Let us examine the facts in the case at bar in the light of the discussed adjudications. It is shown that the personal property of the testator at the date of the execution of the will amounted to about the sum of $1,000, while the legacies amount to $4,000. This fact can be considered and goes to show that the testator must have intended to charge his real estate with the payment of them. As was said in Bevan v. Cooper (supra): “ It is hardly to be supposed that a man of sense, engaged in the solemn and deliberate matter of making a final disposition of his worldly estate, would trifle with the subject by making bequests which he did not expect or intend should be satisfied.” It is true that in this last case, the legacies were held not to be charges on the real estate, but for the reason among others, that the inadequacy of the personal property was not revealed until after the death of the testator, while in the case at bar it existed, and I think will be presumed to have been known to the testator at the date of the execution of the will.
In the fifth clause of the will the testator bequeathed all the rest, residue and remainder of my property, both real and personal, etc.
This to my mind, in view of the accompanying facts, is strong proof .that it was the intention of the *401testator to charge the realty. There was no devise of real estate, specific in nature; the residuary clause contained the only devise of testator’s realty.
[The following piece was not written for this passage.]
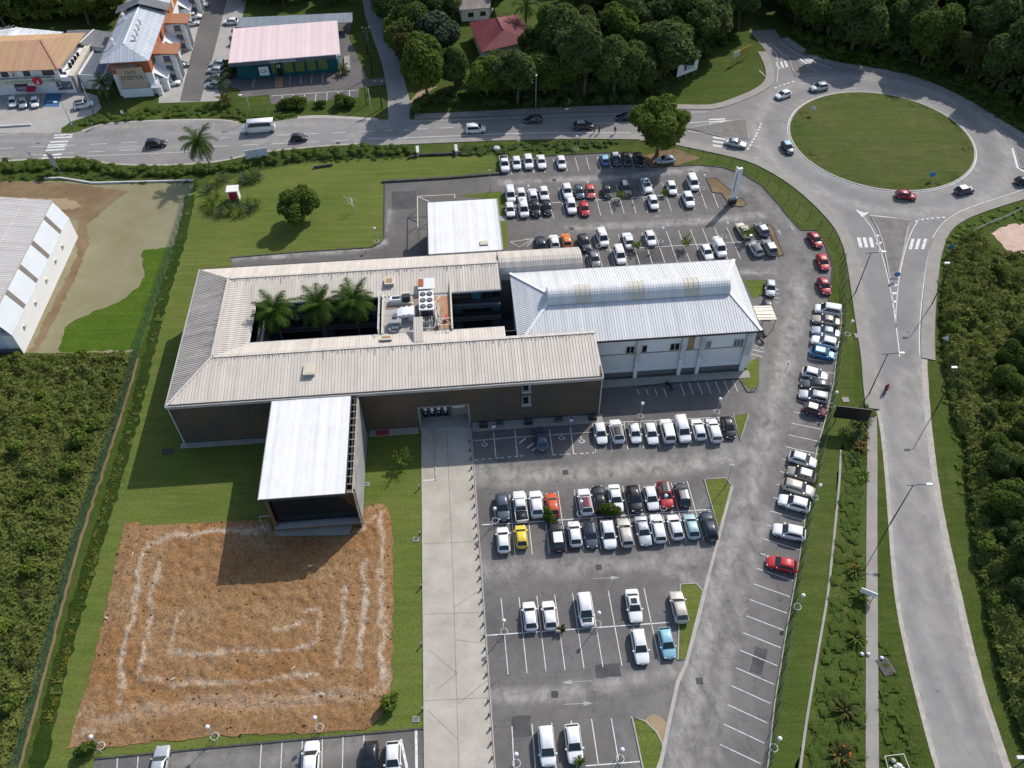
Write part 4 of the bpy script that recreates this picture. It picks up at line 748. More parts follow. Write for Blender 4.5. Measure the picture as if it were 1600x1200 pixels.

The phrase rest, residue and remainder implies that the testator contemplated the appropriation of certain of his realty for some purpose, and there is nothing for which it can be used except the making up of the deficiency in the personalty. I think this conclusion is fully sustained by the above decisions.
Finally, another fact which influences me strongly is that the executors are directed to pay the general legatees during their minority the half yearly interest on their legacies. It is evident from this provision that it was the intention of the testator that these legacies should be paid, and, if necessary, from the realty.
The legacies must be held to be a charge on the realty.